La Biblia, el Corán, La riqueza de las naciones de Adam Smith, El Manifiesto comunista de Marx y Engels, por un lado y la Revolución de las órbitas celestes de Copérnico, y la Teoría de la relatividad de Einstein, por otro, son hitos en la conformación de cosmovisiones decisivas en la Historia Universal y de avances inconmensurable en el conocimiento científico.
El próximo día 10 se cumplirán los 68 años de la aprobación de la Declaración de Derechos Humanos de la ONU. Este compromiso que suscriben hoy la práctica totalidad de los Estados del planeta y que, a través de los Pactos de 1966, se ha transformado en compromiso jurídicamente vinculante para todos ellos es un momento histórico que debería añadirse a los hitos anteriormente citados.
Y hago esta afirmación en función de dos considerandos. La Declaración culmina un largo proceso histórico de anhelos, búsquedas y propuestas tendentes a fijar como convenio universal, la dignidad intrínseca del ser humano y su consecuente reconocimiento en derechos y deberes por parte de los poderes públicos.
Es el corolario de un proceso que, con altibajos y retrocesos, ha ido desarrollando la centralidad del ser humano en la cosmovisión política, jurídica, económica y social. Pero, además, la Declaración de 1948 es una hoja de ruta para desarrollar una estrategia de cambio a través de las medidas concretas, claras e inequívocas que se contienen en el preámbulo de la misma y en los 30 artículos que la desarrollan.

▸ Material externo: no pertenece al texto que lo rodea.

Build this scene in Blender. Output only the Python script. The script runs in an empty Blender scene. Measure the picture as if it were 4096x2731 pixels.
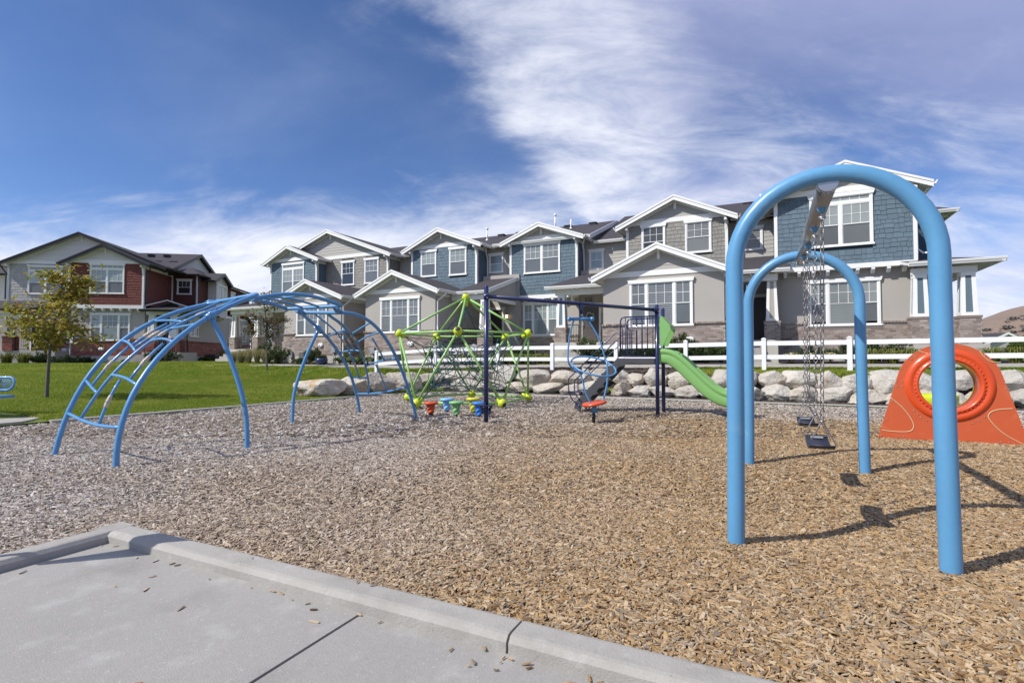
import bpy, bmesh, math, random
import numpy as np
from mathutils import Vector, Matrix, noise as mnoise

random.seed(7)
SC = bpy.context.scene
COL = SC.collection
PI = math.pi
R = math.radians

# ---------------------------------------------------------------- camera
# world axes follow the playground kerbs: +x runs right along the back kerb, +y towards the houses
CAMH = 1.3
cam_d = bpy.data.cameras.new('camera'); cam = bpy.data.objects.new('camera', cam_d); COL.objects.link(cam)
cam.location = (0, 0, CAMH)
cam.rotation_euler = (R(90 + 1.823), 0, R(26))
cam_d.sensor_width = 36; cam_d.lens = 18.369
cam_d.clip_start = 0.05; cam_d.clip_end = 9000
SC.camera = cam

# ---------------------------------------------------------------- sky with cloud layer
SUN_TRAVEL = Vector((0.656, 0.755, -0.965)).normalized()
wd = bpy.data.worlds.new('World'); SC.world = wd; wd.use_nodes = True
nt = wd.node_tree; nt.nodes.clear()
def WN(t, **k):
    n = nt.nodes.new(t)
    for a, b in k.items(): setattr(n, a, b)
    return n
def WL(a, b): nt.links.new(a, b)
def wmath(op, a, b=None, clamp=False):
    n = WN('ShaderNodeMath', operation=op); n.use_clamp = clamp
    for i, x in enumerate((a, b)):
        if x is None: continue
        if isinstance(x, (int, float)): n.inputs[i].default_value = x
        else: WL(x, n.inputs[i])
    return n.outputs[0]
def wstep(x, a, b):
    n = WN('ShaderNodeMapRange', interpolation_type='SMOOTHSTEP')
    WL(x, n.inputs[0]); n.inputs[1].default_value = a; n.inputs[2].default_value = b
    return n.outputs[0]
out = WN('ShaderNodeOutputWorld'); bg = WN('ShaderNodeBackground')
sky = WN('ShaderNodeTexSky', sky_type='NISHITA'); sky.sun_disc = False
sky.sun_elevation = R(44); sky.sun_rotation = R(221); sky.altitude = 1400; sky.air_density = 1.0
sky.dust_density = 0.4; sky.ozone_density = 2.6
tc = WN('ShaderNodeTexCoord'); rot = WN('ShaderNodeVectorRotate', rotation_type='Z_AXIS')
WL(tc.outputs['Generated'], rot.inputs['Vector']); rot.inputs['Angle'].default_value = R(-26)
sp = WN('ShaderNodeSeparateXYZ'); WL(rot.outputs[0], sp.inputs[0])
dz = wmath('ADD', wmath('MAXIMUM', sp.outputs[2], 0.0), 0.12)
px = wmath('DIVIDE', sp.outputs[0], dz); py = wmath('DIVIDE', sp.outputs[1], dz)
cb = WN('ShaderNodeCombineXYZ'); WL(px, cb.inputs[0]); WL(py, cb.inputs[1])
dz2 = wmath('ADD', wmath('MAXIMUM', sp.outputs[2], 0.0), 0.38)
cb2 = WN('ShaderNodeCombineXYZ'); WL(wmath('DIVIDE', sp.outputs[0], dz2), cb2.inputs[0]); WL(wmath('DIVIDE', sp.outputs[1], dz2), cb2.inputs[1])
def wnoise(scale, det, rough, dist, angle=0, sx=1, sy=1, off=(0, 0, 0), src=None):
    m = WN('ShaderNodeMapping'); WL((src or cb).outputs[0], m.inputs[0])
    m.inputs['Rotation'].default_value = (0, 0, R(angle)); m.inputs['Scale'].default_value = (sx, sy, 1)
    m.inputs['Location'].default_value = off
    n = WN('ShaderNodeTexNoise'); WL(m.outputs[0], n.inputs['Vector'])
    n.inputs['Scale'].default_value = scale; n.inputs['Detail'].default_value = det
    n.inputs['Roughness'].default_value = rough; n.inputs['Distortion'].default_value = dist
    return n.outputs['Fac']
def lin(*t):
    r_ = None
    for w_, x in t:
        y = wmath('MULTIPLY', x, w_); r_ = y if r_ is None else wmath('ADD', r_, y)
    return r_
streak = wnoise(1.7, 11, 0.60, 0.35, -62, 0.8, 1.5, (3.1, 0.4, 0), cb2)
wisp = wnoise(5.0, 10, 0.64, 0.5, -60, 0.6, 1.4, (1.7, 5.2, 0), cb2)
big = wnoise(1.5, 5, 0.5, 0.6, 20, 1.0, 1.0, (4.3, 1.1, 0), cb2)
veil = wnoise(1.3, 7, 0.55, 0.5, -35, 0.9, 1.3, (0.3, 1.9, 0), cb2)
low = wnoise(2.1, 9, 0.57, 0.4, 12, 1.0, 1.25, (6.3, 2.2, 0), cb2)
# coverage: a cirrus front on the right, a bank low over the houses
edge = wmath('SUBTRACT', wmath('ADD', px, 0.215), wmath('MULTIPLY', wmath('SUBTRACT', py, 1.24), 0.43))
edge = wmath('ADD', edge, wmath('MULTIPLY', wmath('SUBTRACT', streak, 0.5), 0.55))
core = wmath('MULTIPLY', wstep(edge, -0.16, 0.10), wmath('SUBTRACT', 1.0, wstep(edge, 0.24, 0.85)))
mixn = lin((0.55, streak), (0.45, wisp))
a1 = wmath('MULTIPLY', wstep(lin((1.0, mixn), (0.20, core)), 0.45, 0.80), wstep(edge, -0.18, 0.12))
a1 = wmath('MULTIPLY', a1, 0.92)
a2 = wmath('MULTIPLY', wstep(lin((0.8, veil), (0.2, streak)), 0.28, 0.60), wmath('MULTIPLY', wstep(edge, 0.12, 0.62), 0.86))
lowm = lin((0.66, low), (0.34, wisp))
bank = wstep(py, 1.4, 3.1)
a3 = wstep(lin((1.0, lowm), (0.42, bank)), 0.62, 1.0)
a3 = wmath('MULTIPLY', a3, wstep(py, 1.45, 2.2))
thin = wmath('MULTIPLY', wstep(lin((0.6, veil), (0.4, streak)), 0.42, 0.75), 0.16)
up_m = wstep(sp.outputs[2], -0.03, 0.0)
a1, a2, a3, thin = (wmath('MULTIPLY', q_, up_m) for q_ in (a1, a2, a3, thin))
def wmix(f, a, b):
    n = WN('ShaderNodeMix', data_type='RGBA')
    if isinstance(f, float): n.inputs[0].default_value = f
    else: WL(f, n.inputs[0])
    for i_, x in ((6, a), (7, b)):
        if isinstance(x, tuple): n.inputs[i_].default_value = (*x, 1)
        else: WL(x, n.inputs[i_])
    return n.outputs[2]
tint = WN('ShaderNodeMix', data_type='RGBA', blend_type='MULTIPLY'); tint.inputs[0].default_value = 1.0
WL(sky.outputs[0], tint.inputs[6]); tint.inputs[7].default_value = (0.74, 0.87, 1.12, 1)
c0 = wmix(thin, tint.outputs[2], (6.0, 6.6, 8.6))
vcol = wmix(wstep(py, 1.3, 3.0), (3.0, 3.4, 5.6), (5.2, 5.5, 7.5))
c1 = wmix(a2, c0, vcol)
wcol = wmix(wstep(mixn, 0.36, 0.60), (5.8, 6.2, 7.8), (8.0, 8.2, 9.0))
c2_ = wmix(a1, c1, wcol)
c3_ = wmix(a3, c2_, wcol)
WL(c3_, bg.inputs[0]); bg.inputs[1].default_value = 0.1
WL(bg.outputs[0], out.inputs[0])

sl = bpy.data.lights.new('sun', 'SUN'); so = bpy.data.objects.new('sun', sl); COL.objects.link(so)
sl.energy = 4.2; sl.angle = R(0.55); sl.color = (1.0, 0.955, 0.88)
so.rotation_euler = SUN_TRAVEL.to_track_quat('-Z', 'Y').to_euler()
so.location = (-20, -20, 40)
SC.view_settings.view_transform = 'Standard'; SC.view_settings.look = 'None'
SC.view_settings.exposure = 0.28; SC.view_settings.gamma = 1.0
SC.view_settings.use_curve_mapping = False
SC.render.engine = 'CYCLES'

# ---------------------------------------------------------------- materials
def mat(name, col, rough=0.6, var=0.10, scale=3.0, cols=None, rnd=0.0, bump=0.0, bscale=60.0, metal=0.0, coat=0.0,
        spec=0.5, fine=0.0, fscale=90.0, stretch=None, trans=0.0, bdist=0.01, blot=None, fleck=None):
    m = bpy.data.materials.new(name); m.use_nodes = True
    t = m.node_tree; N = t.nodes; L = t.links
    b = N['Principled BSDF']
    b.inputs['Roughness'].default_value = rough; b.inputs['Metallic'].default_value = metal
    b.inputs['Specular IOR Level'].default_value = spec
    b.inputs['Coat Weight'].default_value = coat; b.inputs['Coat Roughness'].default_value = 0.08
    geo = N.new('ShaderNodeNewGeometry')
    vec = geo.outputs['Position']
    if stretch:
        mp = N.new('ShaderNodeMapping'); L.new(vec, mp.inputs[0]); mp.inputs['Scale'].default_value = stretch; vec = mp.outputs[0]
    def noise(sc, det=4):
        n = N.new('ShaderNodeTexNoise'); L.new(vec, n.inputs['Vector']); n.inputs['Scale'].default_value = sc; n.inputs['Detail'].default_value = det
        return n.outputs['Fac']
    def M(op, a, b2):
        n = N.new('ShaderNodeMath'); n.operation = op
        for i, x in enumerate((a, b2)):
            if isinstance(x, (int, float)): n.inputs[i].default_value = x
            else: L.new(x, n.inputs[i])
        return n.outputs[0]
    if cols:
        oi = N.new('ShaderNodeObjectInfo')
        rv = M('FRACT', M('ADD', oi.outputs['Random'], geo.outputs['Random Per Island']), 0)
        cr = N.new('ShaderNodeValToRGB'); L.new(rv, cr.inputs[0])
        cr.color_ramp.interpolation = 'LINEAR'
        els = cr.color_ramp.elements
        while len(els) < len(cols): els.new(0.5)
        for i, c in enumerate(cols):
            els[i].position = i / (len(cols) - 1); els[i].color = (*c, 1)
        base = cr.outputs[0]
    else:
        rg = N.new('ShaderNodeRGB'); rg.outputs[0].default_value = (*col, 1); base = rg.outputs[0]
    def ramp01(x, lo, hi, amt):
        n = N.new('ShaderNodeMapRange'); L.new(x, n.inputs[0]); n.inputs[1].default_value = lo; n.inputs[2].default_value = hi; n.inputs[4].default_value = amt; return n.outputs[0]
    for bl in (blot or []):
        bc, bs_, lo, hi, amt = bl
        mxn = N.new('ShaderNodeMix'); mxn.data_type = 'RGBA'; L.new(ramp01(noise(bs_, 6), lo, hi, amt), mxn.inputs[0]); L.new(base, mxn.inputs[6]); mxn.inputs[7].default_value = (*bc, 1); base = mxn.outputs[2]
    val = M('ADD', 1.0 - var, M('MULTIPLY', noise(scale), 2 * var))
    if fine: val = M('MULTIPLY', val, M('ADD', 1.0 - fine, M('MULTIPLY', noise(fscale, 3), 2 * fine)))
    if rnd:
        oi2 = N.new('ShaderNodeObjectInfo')
        rv2 = M('FRACT', M('ADD', oi2.outputs['Random'], geo.outputs['Random Per Island']), 0)
        val = M('MULTIPLY', val, M('ADD', 1.0 - rnd, M('MULTIPLY', rv2, 2 * rnd)))
    vm = N.new('ShaderNodeVectorMath'); vm.operation = 'SCALE'; L.new(base, vm.inputs[0]); L.new(val, vm.inputs['Scale'])
    L.new(vm.outputs[0], b.inputs['Base Color'])
    if bump:
        bn = N.new('ShaderNodeBump'); bn.inputs['Strength'].default_value = bump; bn.inputs['Distance'].default_value = bdist
        L.new(noise(bscale, 5), bn.inputs['Height']); L.new(bn.outputs[0], b.inputs['Normal'])
    if trans:
        tr = N.new('ShaderNodeBsdfTranslucent'); L.new(vm.outputs[0], tr.inputs[0])
        ms = N.new('ShaderNodeMixShader'); ms.inputs[0].default_value = trans
        L.new(b.outputs[0], ms.inputs[1]); L.new(tr.outputs[0], ms.inputs[2])
        L.new(ms.outputs[0], N['Material Output'].inputs[0])
    return m

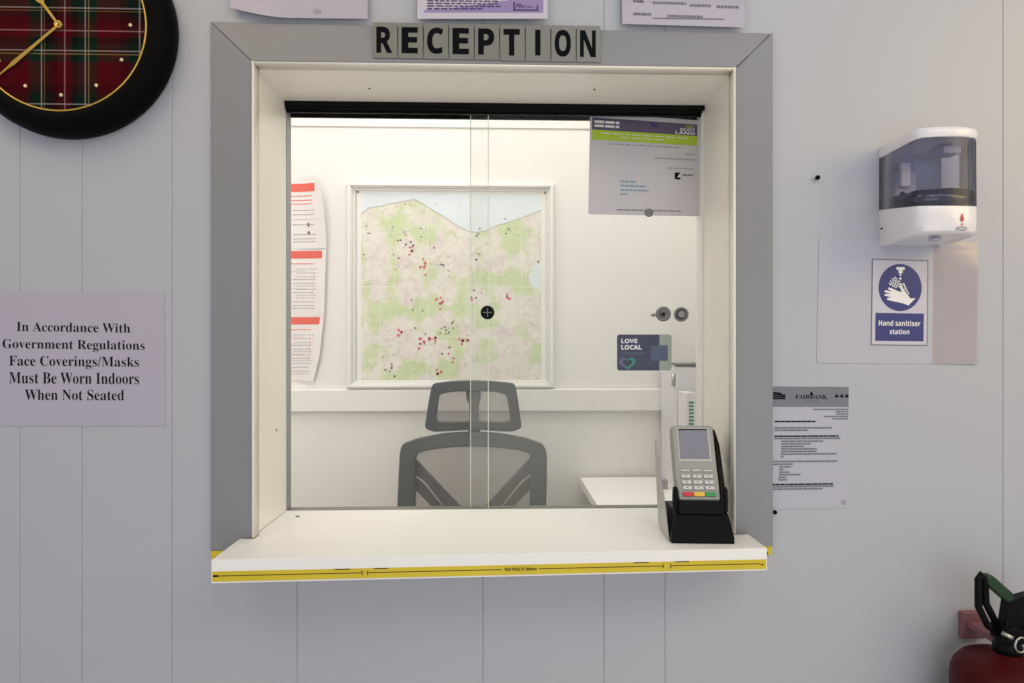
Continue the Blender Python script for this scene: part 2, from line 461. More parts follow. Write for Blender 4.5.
m.box((p.x-.009, p.y-.0028, p.z-.0007), (p.x+.009, p.y-.002, p.z+.0007), M_dsteel)
m.box((p.x-.0007, p.y-.0028, p.z-.009), (p.x+.0007, p.y-.002, p.z+.009), M_dsteel)
m.build('finger_pull', PL)
p = at(663, 314, GY+.004)
lk = thing('glass_lock', 'round grey window lock with its small key stub, left of the pair', 'lock', p)
m = MB(); m.lathe([(.0150, 0), (.0150, .004), (.0135, .006), (.0095, .006), (.0085, .0045), (0, .0045)], p, M_dsteel, 32, 'y'); m.build('lock_body', lk)
m = MB(); m.lathe([(.003, .004), (.003, .0065), (0, .0065)], p, M_black, 16, 'y'); m.build('keyhole', lk)
m = MB(); m.box((p.x-.026, p.y-.005, p.z-.004), (p.x-.0145, p.y-.002, p.z-.001), M_dsteel); m.box((p.x-.022, p.y-.006, p.z-.006), (p.x-.017, p.y-.001, p.z+.001), M_dsteel); m.build('key', lk, bevel=.0006)
p = at(681, 314.5, GY+.004)
lk = thing('finger_cup', 'round grey finger cup on the glass, right of the pair', 'finger pull', p)
m = MB(); m.lathe([(.0145, 0), (.0145, .0035), (.0115, .005), (.0105, .0025), (.0, .0025)], p, M_dsteel, 32, 'y'); m.build('cup', lk)
m = MB(); m.lathe([(.0065, .002), (.0065, .0045), (.0055, .005), (0, .005)], p, M_inkl, 24, 'y'); m.build('button', lk)

# ------------------------------------------------------------------ ledge with the yellow tape
ledge = thing('counter_ledge', 'white shelf ledge with yellow tape along its front under the reception window', 'counter', (0, 0, SZ))
FLx, FLy, FRx, FRy = -.4276, -.1265, .426, -.094
TH = .0355
base = [(FLx, FLy, SZ), (FRx, FRy, SZ), (LX1+.013, -.006, SZ), (LX1-.0002, -.0145, SZ), (LX1-.0002, GY+.018, SZ), (LX0+.0002, GY+.018, SZ), (LX0+.0002, -.0145, SZ), (FLx, -.006, SZ)]
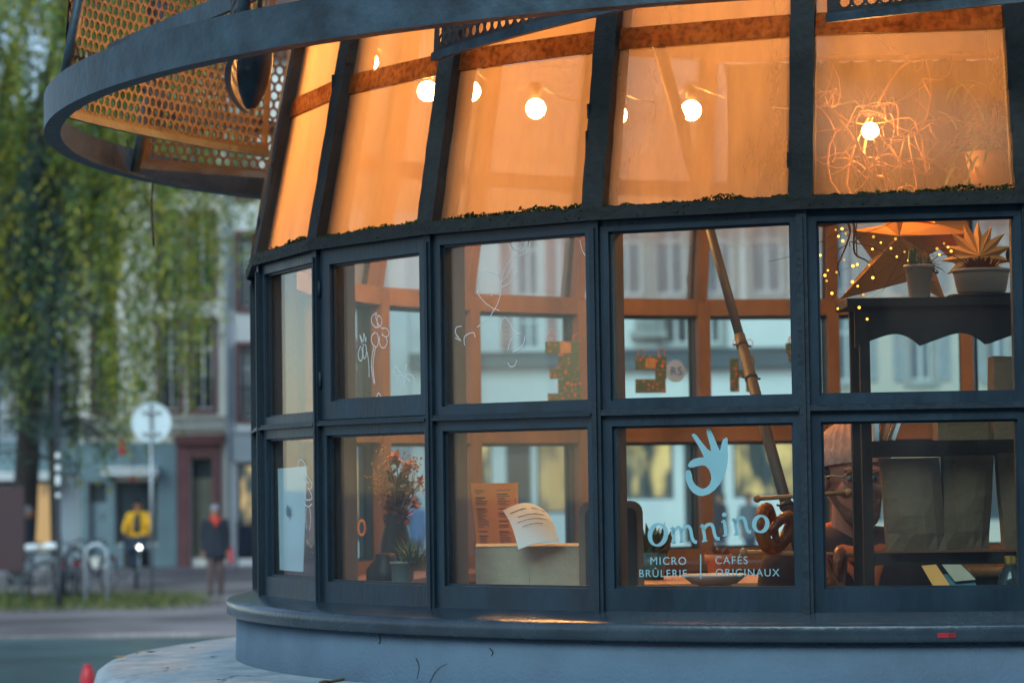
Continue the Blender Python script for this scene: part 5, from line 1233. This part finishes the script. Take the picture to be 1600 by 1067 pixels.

¿Alguien puede negar u oponerse públicamente a compartir con los demás lo que el documento reconoce y defiende? Creo que quienes se reclaman partidarios del cambio en el sentido de otorgar primacía a las necesidades, derechos y deberes de los seres humanos como tales y como ciudadanos, tienen ante sí la hoja de ruta perfecta que les permite adecuar fines y medios sin aceptar apriorismos filosóficos, económicos o políticos que la hacen imposible.